Llegue a esa conclusión en las mismas tertulias que cité al inicio de este artículo, donde reconocí, que sólo a los haitianos y a nosotros los dominicanos, nos interesa la normalidad social, económica y democrática, de nuestra compartida isla. Y aprendí en esos intercambios, con allegados a la nueva administración, que Haití tiene el interés de perfilarse como lo que es. Un país en-vía de desarrollo.

Con su nuevo presidente, el señor Jovenel Moise, la nación caribeña puede redefinir su curso, a uno de autosuficiencia y estabilidad. Uno que, a pesar de haber perdido su cotidianidad, entiende que antes de todo, lo primordial es darle sentido diario a las vidas de los haitianos. Pues para que una nación y su gente se sientan en capacidad de aspirar, ambicionar y soñar, es necesario, determinante y fundamentalmente, que gran parte de esa población haitiana excluida, rescate su cotidianeidad. Algo tan simple y sencillo como la rutina diaria. Sorprendentemente, dentro de esa sencilla normalización, los ciudadanos haitianos podrán entonces, fijar planes propios, individuales y colectivos.
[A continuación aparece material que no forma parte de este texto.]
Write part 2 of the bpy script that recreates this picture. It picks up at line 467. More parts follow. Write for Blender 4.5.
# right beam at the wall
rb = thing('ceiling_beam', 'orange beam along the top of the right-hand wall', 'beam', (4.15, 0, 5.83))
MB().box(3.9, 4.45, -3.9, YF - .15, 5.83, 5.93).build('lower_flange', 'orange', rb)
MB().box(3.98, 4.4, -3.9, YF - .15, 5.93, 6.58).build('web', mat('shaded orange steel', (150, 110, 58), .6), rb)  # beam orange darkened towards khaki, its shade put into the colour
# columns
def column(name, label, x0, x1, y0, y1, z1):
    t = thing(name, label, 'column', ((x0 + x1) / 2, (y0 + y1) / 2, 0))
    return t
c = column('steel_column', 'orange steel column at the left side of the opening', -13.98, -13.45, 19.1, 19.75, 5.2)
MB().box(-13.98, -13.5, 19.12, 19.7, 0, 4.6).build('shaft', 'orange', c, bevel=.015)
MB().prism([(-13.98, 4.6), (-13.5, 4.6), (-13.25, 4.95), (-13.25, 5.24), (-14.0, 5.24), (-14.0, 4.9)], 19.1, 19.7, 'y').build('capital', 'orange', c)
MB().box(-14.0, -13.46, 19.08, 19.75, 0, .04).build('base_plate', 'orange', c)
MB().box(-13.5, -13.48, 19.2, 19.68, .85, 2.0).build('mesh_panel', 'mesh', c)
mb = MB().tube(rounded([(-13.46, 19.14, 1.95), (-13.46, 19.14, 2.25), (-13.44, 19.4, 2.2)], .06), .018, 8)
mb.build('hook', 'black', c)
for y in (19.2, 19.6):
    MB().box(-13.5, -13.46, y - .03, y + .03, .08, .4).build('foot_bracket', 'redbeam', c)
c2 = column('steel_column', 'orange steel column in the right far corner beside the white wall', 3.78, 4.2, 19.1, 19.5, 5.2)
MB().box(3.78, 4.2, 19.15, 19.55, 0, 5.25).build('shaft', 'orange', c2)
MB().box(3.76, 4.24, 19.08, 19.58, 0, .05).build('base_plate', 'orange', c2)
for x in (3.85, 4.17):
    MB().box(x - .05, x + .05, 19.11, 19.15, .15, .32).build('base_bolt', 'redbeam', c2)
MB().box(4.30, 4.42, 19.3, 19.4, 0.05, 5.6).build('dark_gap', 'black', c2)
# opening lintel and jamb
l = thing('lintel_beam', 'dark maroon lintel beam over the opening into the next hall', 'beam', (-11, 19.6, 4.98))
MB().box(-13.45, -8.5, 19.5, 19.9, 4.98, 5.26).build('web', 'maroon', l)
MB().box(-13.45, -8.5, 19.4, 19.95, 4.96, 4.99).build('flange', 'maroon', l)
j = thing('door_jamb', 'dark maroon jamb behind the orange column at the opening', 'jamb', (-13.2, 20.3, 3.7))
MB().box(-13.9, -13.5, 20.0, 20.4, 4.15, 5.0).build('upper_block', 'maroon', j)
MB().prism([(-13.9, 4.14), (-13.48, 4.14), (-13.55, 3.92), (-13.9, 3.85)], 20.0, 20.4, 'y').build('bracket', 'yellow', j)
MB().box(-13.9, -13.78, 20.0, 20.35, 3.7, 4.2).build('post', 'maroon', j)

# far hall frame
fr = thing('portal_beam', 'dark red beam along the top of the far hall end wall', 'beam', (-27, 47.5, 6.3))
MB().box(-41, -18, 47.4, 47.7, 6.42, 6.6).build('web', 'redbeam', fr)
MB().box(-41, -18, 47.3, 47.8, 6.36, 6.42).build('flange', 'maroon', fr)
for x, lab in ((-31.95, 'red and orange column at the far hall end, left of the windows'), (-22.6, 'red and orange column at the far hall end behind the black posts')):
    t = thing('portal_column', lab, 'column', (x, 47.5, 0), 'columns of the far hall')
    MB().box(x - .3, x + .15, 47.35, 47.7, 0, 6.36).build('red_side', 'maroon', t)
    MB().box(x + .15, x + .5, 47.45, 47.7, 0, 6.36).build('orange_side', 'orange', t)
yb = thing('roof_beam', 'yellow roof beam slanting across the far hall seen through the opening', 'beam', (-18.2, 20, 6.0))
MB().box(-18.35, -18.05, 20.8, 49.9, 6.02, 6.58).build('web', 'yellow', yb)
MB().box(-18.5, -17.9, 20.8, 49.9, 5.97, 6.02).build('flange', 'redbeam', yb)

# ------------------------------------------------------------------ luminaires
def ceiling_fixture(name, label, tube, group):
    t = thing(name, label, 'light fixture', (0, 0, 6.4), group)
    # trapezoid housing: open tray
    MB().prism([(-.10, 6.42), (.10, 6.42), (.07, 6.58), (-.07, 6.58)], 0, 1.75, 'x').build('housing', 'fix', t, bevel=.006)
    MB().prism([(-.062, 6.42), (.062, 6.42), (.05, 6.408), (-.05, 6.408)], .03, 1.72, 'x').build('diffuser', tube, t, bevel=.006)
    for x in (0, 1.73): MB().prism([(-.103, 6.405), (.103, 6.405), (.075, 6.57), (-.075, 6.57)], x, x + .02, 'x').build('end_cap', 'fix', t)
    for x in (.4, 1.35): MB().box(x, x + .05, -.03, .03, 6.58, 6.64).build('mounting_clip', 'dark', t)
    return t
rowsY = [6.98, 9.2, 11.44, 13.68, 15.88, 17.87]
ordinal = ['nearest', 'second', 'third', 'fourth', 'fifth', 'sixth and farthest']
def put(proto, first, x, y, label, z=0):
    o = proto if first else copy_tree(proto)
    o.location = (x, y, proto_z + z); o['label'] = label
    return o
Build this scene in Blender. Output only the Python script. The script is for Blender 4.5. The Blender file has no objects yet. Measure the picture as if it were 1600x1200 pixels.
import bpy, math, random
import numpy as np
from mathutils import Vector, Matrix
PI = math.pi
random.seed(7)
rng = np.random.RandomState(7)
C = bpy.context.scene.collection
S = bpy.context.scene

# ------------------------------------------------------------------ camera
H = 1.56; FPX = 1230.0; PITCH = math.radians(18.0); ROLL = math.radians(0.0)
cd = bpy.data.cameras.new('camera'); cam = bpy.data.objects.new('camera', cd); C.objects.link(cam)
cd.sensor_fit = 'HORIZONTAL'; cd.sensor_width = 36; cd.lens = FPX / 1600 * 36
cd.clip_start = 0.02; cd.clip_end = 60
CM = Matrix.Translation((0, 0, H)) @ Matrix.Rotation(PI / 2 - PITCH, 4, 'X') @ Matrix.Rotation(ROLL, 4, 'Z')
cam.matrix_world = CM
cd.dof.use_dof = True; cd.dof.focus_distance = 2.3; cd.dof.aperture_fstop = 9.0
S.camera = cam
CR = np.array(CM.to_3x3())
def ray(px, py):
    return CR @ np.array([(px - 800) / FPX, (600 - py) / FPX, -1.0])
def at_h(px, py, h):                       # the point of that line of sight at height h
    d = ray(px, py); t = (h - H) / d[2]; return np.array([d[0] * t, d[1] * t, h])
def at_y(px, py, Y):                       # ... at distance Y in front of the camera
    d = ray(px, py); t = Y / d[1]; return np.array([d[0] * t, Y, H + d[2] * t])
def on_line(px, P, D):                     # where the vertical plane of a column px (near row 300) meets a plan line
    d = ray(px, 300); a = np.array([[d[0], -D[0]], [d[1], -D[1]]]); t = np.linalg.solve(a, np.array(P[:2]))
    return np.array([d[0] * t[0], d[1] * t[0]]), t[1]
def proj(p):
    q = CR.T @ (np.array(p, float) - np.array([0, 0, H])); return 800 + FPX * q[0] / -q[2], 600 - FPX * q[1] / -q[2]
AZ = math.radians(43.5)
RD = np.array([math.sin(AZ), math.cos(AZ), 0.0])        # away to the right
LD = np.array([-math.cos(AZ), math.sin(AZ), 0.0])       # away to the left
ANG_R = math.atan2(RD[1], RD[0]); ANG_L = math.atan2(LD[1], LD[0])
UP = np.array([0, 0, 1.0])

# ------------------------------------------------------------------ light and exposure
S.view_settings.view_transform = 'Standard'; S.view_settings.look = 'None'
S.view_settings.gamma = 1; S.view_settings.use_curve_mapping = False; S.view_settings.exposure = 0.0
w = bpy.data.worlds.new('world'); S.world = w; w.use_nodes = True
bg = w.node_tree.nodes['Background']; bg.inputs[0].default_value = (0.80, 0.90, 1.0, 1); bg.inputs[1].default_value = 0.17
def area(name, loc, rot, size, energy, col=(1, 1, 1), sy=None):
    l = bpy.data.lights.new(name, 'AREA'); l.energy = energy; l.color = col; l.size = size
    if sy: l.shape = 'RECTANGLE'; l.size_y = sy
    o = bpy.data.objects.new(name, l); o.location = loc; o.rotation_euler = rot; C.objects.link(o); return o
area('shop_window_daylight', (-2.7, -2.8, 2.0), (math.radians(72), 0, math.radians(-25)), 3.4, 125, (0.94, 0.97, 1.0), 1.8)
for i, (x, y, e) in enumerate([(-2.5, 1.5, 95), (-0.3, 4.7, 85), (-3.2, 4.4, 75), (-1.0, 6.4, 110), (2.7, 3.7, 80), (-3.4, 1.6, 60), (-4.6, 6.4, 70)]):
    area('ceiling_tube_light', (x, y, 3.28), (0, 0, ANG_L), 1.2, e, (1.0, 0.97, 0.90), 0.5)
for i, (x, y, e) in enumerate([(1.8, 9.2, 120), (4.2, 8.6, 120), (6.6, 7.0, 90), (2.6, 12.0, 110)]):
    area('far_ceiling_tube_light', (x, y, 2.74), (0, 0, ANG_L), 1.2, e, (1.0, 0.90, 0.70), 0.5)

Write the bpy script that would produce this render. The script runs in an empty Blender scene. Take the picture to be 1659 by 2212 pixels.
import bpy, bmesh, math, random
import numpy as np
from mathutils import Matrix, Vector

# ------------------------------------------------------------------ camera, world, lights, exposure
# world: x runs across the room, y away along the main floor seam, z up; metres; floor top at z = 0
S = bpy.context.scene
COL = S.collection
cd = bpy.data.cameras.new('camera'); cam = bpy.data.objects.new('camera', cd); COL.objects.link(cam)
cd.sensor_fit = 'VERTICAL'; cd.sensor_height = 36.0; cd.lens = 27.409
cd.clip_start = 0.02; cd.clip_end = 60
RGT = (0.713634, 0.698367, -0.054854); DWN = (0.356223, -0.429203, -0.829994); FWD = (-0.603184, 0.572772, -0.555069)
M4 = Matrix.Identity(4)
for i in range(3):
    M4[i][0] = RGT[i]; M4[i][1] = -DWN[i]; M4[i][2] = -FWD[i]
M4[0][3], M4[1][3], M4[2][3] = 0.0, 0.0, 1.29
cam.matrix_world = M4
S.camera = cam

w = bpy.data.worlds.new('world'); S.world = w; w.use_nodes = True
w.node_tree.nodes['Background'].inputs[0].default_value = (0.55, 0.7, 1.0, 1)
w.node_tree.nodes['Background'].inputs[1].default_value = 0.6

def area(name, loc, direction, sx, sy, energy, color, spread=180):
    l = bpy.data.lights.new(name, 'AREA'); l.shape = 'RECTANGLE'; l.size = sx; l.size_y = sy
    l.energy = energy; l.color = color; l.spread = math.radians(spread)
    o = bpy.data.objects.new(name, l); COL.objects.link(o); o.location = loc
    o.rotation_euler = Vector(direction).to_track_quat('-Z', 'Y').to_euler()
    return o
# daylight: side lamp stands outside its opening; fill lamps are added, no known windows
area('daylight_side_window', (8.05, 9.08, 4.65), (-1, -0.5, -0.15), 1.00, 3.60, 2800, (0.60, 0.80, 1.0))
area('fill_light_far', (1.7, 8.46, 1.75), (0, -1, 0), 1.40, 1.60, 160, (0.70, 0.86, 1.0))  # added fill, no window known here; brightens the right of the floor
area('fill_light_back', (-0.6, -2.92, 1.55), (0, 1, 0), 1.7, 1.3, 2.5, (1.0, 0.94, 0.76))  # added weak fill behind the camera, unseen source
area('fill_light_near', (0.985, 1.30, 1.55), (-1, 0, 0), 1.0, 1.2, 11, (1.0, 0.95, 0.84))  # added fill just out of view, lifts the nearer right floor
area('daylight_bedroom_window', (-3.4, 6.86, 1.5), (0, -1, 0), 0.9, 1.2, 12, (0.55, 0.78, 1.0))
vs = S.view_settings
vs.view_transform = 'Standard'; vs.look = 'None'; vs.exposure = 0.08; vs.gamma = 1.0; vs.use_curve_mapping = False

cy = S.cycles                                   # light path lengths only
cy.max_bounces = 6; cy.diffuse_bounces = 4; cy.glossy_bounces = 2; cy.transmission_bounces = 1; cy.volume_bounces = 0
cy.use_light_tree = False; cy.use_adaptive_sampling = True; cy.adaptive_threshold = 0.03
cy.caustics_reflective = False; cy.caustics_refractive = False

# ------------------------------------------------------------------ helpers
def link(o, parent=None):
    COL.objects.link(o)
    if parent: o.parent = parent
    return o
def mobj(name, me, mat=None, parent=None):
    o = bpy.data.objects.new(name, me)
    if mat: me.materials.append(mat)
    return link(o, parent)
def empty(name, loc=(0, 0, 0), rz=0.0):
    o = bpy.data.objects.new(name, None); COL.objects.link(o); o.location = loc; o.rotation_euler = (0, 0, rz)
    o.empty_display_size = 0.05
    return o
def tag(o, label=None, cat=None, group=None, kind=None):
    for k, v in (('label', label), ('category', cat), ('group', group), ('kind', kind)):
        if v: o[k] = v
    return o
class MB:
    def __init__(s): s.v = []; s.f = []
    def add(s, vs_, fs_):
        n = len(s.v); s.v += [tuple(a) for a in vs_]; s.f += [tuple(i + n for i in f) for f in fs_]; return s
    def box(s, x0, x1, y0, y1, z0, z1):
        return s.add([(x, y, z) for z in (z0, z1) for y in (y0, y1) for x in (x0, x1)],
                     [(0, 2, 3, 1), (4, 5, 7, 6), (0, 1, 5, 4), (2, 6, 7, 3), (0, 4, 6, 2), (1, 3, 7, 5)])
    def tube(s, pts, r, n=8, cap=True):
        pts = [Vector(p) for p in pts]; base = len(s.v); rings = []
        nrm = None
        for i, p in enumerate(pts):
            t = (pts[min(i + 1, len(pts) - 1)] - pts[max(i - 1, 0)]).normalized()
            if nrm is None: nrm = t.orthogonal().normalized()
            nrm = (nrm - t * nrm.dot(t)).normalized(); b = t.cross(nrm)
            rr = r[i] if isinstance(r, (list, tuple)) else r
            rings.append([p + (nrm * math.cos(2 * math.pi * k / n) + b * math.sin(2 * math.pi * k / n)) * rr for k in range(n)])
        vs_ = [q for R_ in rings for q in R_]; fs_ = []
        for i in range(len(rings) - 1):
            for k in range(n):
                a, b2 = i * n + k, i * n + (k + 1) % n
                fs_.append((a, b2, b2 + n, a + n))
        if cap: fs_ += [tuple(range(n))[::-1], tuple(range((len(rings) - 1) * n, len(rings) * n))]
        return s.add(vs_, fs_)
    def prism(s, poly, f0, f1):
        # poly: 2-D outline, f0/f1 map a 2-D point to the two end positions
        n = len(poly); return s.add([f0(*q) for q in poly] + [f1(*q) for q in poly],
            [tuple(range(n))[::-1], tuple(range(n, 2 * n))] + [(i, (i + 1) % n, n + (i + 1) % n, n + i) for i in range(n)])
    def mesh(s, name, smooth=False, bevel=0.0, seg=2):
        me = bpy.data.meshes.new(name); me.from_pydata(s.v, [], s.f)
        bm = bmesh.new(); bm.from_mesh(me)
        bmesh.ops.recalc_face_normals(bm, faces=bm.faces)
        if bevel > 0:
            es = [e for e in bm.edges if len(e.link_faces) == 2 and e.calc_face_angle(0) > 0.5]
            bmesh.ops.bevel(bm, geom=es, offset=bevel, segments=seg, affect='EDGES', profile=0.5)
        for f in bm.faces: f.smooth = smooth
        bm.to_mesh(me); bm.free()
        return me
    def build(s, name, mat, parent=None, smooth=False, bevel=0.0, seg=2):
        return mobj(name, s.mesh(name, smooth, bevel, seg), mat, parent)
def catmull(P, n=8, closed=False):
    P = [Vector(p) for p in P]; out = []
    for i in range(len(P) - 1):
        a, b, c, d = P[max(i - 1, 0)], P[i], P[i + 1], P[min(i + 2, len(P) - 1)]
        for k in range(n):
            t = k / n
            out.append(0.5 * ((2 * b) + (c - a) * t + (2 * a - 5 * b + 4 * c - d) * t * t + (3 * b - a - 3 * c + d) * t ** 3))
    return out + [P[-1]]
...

El nuevo gobierno sabe que posee un país rico, lleno de gente dispuesta, con honra y con ambición de ser capacitado para suplir servicios de mano de obra. Estas nuevas autoridades también valoran la riqueza de sus recursos naturales y están confiados de que no toda su tierra está devastada por la desforestación, como se cree. Haití es rico en paisajes, me aseguraron. Con vistas a la altura de otras naciones que han desarrollado turismo, como parte de su economía, me convencían de estar.

Los haitianos ya no quieren que se les vea como la pobre nación de América. Ellos aspiran que, en lo adelante, primero se les brinde respeto y por ultimo ayuda. Y que cuando esa ayuda llegue, que se sepa, que no va a ser una de la cual vengan a aprovecharse todo aquel que no lo necesita. Pues ya es tiempo de que los fondos y las obras lleguen donde deben llegar y que se entierre la idea de que todo el que va a Haití, sale bien y sale limpio. Mientras que Haití sigue igual.